Editorial

Still more fall-out from the collapse of Carillion. Both Harrow and Ealing have confirmed that, at least for the moment, their library services will be in-house rather than simply farmed out once more. Moreover, there are suspicions that Carillion was not the only private company to be worried about out there. Capita too, which although it does not directly run libraries does provide various support systems up and down the country to them, has also come under the spotlight with big drops in share prices and people worried that it too may collapse. What seems to have happened with Carillion was that it went in with the lowest possible bids for services, spent as little as it could on services, and hoped to make money by ever expanding, collapsing when its debts got too big to hide this way. Well, that’s a classic pyramid / Ponzi scheme. The hope is Capita shows itself not to be in the same category.

It would not have been such a big problem if councils weren’t so starry-eyed about the private companies. The now ex-boss of Northamptonshire and erstwhile chief of the Libraries Taskforce is on record as saying he would outsource anything. The weird mix  of the trust that ran his libraries (part university, part NHS, part council) will be a devil’s web to unravel if it proves necessary to so. And it may, because the council has warned it will likely get rid of many of its libraries. Last week it also said it may be bankrupt soon as well.

This love-in with outsourcing seems sharply at odds with what Philip Pullman has last week called “the cold-eyed dogma of austerity”. Carillion has shown that if it seems too good to be true, then maybe it is. And watch out for your pension too. Why the paradox? It seems to be down to blind adherence to  ideology and pro-profit bias (leaving aside the possibility of quasi-accepted semi-corruption in some form e.g. becoming a Director in the private company when no longer in post ) that can square this circle.

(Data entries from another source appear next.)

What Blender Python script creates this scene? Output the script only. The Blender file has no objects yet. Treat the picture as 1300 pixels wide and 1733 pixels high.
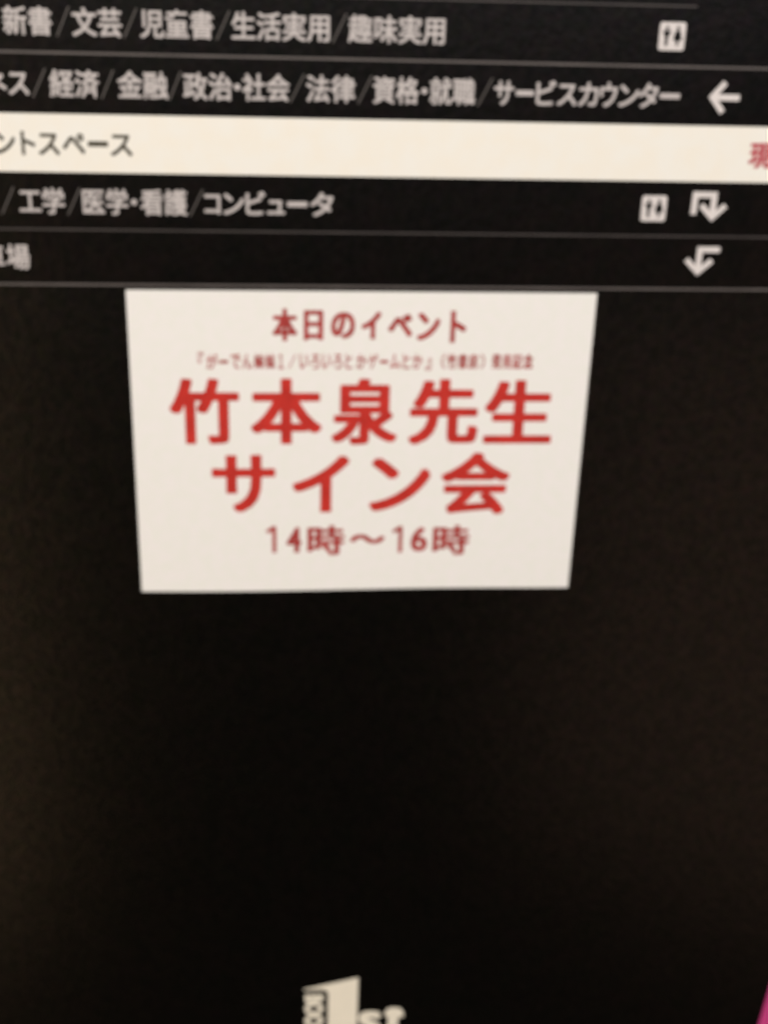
import bpy, math, random

# ---------------------------------------------------------------- camera
S = bpy.context.scene
COL = S.collection
BASE = 1.55                                   # height of the sign's datum above the floor (m)
cam = bpy.data.cameras.new("camera")
cam.sensor_fit = 'HORIZONTAL'; cam.sensor_width = 36.0; cam.lens = 59.78
cam.clip_start = 0.01; cam.clip_end = 50
cam.dof.use_dof = True; cam.dof.focus_distance = 0.40; cam.dof.aperture_fstop = 15.4   # phone focused too close
co = bpy.data.objects.new("camera", cam); COL.objects.link(co)
co.location = (-0.05003, -0.78795, BASE + 0.19484)
co.rotation_euler = (1.1612, -0.0270, -0.0798)
S.camera = co

# ---------------------------------------------------------------- dim interior light
w = bpy.data.worlds.new("World"); S.world = w; w.use_nodes = True
bg = w.node_tree.nodes['Background']
bg.inputs[0].default_value = (1.0, 0.80, 0.66, 1); bg.inputs[1].default_value = 0.022
def area(name, loc, target, size, power, color):
    l = bpy.data.lights.new(name, 'AREA'); l.shape = 'RECTANGLE'; l.size, l.size_y = size; l.energy = power; l.color = color
    o = bpy.data.objects.new(name, l); COL.objects.link(o); o.location = loc
    import mathutils
    d = mathutils.Vector(target) - mathutils.Vector(loc)
    o.rotation_euler = d.to_track_quat('-Z', 'Y').to_euler()
    return o
area("ceiling_lamp", (-0.60, -2.60, 3.05), (0, 0, 1.1), (1.2, 0.6), 63, (1.0, 0.96, 0.88))
area("ceiling_lamp", (0.95, -2.70, 3.05), (0, 0, 1.1), (1.2, 0.6), 47, (1.0, 0.955, 0.99))
area("added_sheen_light", (-1.0, -1.1, 0.92), (-0.3, 0, 1.1), (0.95, 1.8), 3.1, (1.0, 0.64, 0.34))  # added panel, no real lamp: gives the warm glow at the board's left edge
area("added_sheen_light", (1.15, -1.2, 0.58), (0.3, 0, 1.0), (1.5, 1.15), 1.15, (1.0, 0.60, 0.40))  # added light standing in for room surfaces mirrored low on the right
area("added_sheen_light", (1.1, -1.3, 2.05), (0.3, 0, 1.6), (1.4, 0.8), 0.45, (1.0, 0.74, 0.9))  # also invented, for the pinkish sheen at the board's upper right
S.view_settings.view_transform = 'Standard'; S.view_settings.look = 'None'
S.view_settings.exposure = 0.0; S.view_settings.gamma = 1.0

# ---------------------------------------------------------------- materials
def mat(name, col, rough=0.5, spec=0.5, var=0.0, vscale=60, col2=None, bump=0.0, bscale=400, mottle=0.0):
    m = bpy.data.materials.new(name); m.use_nodes = True; nt = m.node_tree
    b = nt.nodes['Principled BSDF']
    b.inputs['Base Color'].default_value = (*col, 1); b.inputs['Roughness'].default_value = rough
    b.inputs['Specular IOR Level'].default_value = spec
    tc = nt.nodes.new('ShaderNodeTexCoord')
    if var:
        n = nt.nodes.new('ShaderNodeTexNoise'); n.inputs['Scale'].default_value = vscale; n.inputs['Detail'].default_value = 3
        nt.links.new(tc.outputs['Object'], n.inputs['Vector'])
        r = nt.nodes.new('ShaderNodeValToRGB')
        c2 = col2 or tuple(c * (1 - var) for c in col)
        r.color_ramp.elements[0].position = 0.35; r.color_ramp.elements[0].color = (*c2, 1)
        r.color_ramp.elements[1].position = 0.65; r.color_ramp.elements[1].color = (*col, 1)
        nt.links.new(n.outputs['Fac'], r.inputs['Fac']); nt.links.new(r.outputs['Color'], b.inputs['Base Color'])
    if bump:
        n = nt.nodes.new('ShaderNodeTexNoise'); n.inputs['Scale'].default_value = bscale; n.inputs['Detail'].default_value = 2
        nt.links.new(tc.outputs['Object'], n.inputs['Vector'])
        u = nt.nodes.new('ShaderNodeBump'); u.inputs['Strength'].default_value = bump; u.inputs['Distance'].default_value = 0.0005
        nt.links.new(n.outputs['Fac'], u.inputs['Height']); nt.links.new(u.outputs['Normal'], b.inputs['Normal'])
    if mottle:                                 # fine smears and dust: the gloss varies from spot to spot
        n = nt.nodes.new('ShaderNodeTexNoise'); n.inputs['Scale'].default_value = 210; n.inputs['Detail'].default_value = 3
        nt.links.new(tc.outputs['Object'], n.inputs['Vector'])
        r = nt.nodes.new('ShaderNodeMapRange'); r.inputs['From Min'].default_value = 0.3; r.inputs['From Max'].default_value = 0.7
        r.inputs['To Min'].default_value = spec * (1 - mottle); r.inputs['To Max'].default_value = spec * (1 + mottle)
        nt.links.new(n.outputs['Fac'], r.inputs['Value']); nt.links.new(r.outputs['Result'], b.inputs['Specular IOR Level'])
        g = nt.nodes.new('ShaderNodeMixRGB'); g.inputs[0].default_value = 0.4; g.inputs[1].default_value = (1, 1, 1, 1)
        nt.links.new(n.outputs['Color'], g.inputs[2]); nt.links.new(g.outputs[0], b.inputs['Specular Tint'])
    return m
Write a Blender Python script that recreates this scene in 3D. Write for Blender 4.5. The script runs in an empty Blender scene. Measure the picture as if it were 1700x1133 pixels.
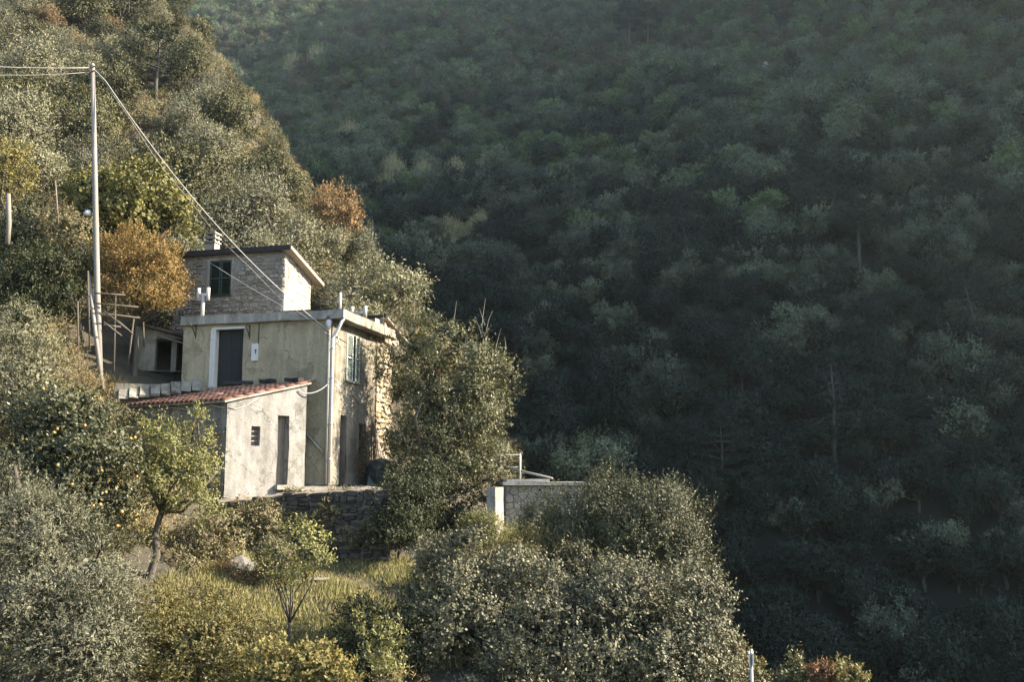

However, it is important not to tar everyone with the same brush. Library trusts are obviously very different beasts to the all-devouring too-big-to-fail Ponzi schemes. Similarly, it’s hard to see GLL in the same category. True non-profits do not ultimately act or behave the same as profits, even though sometimes (as in Lambeth below) there’s bad news stories about them. It is to be hoped that the current crisis will mean politicians are more clear-eyed when it comes to privatisation and non-profits see this as a warning not to copy the gilded ghoul Carillions of this world. Cross your fingers something good will yet come out of this trauma.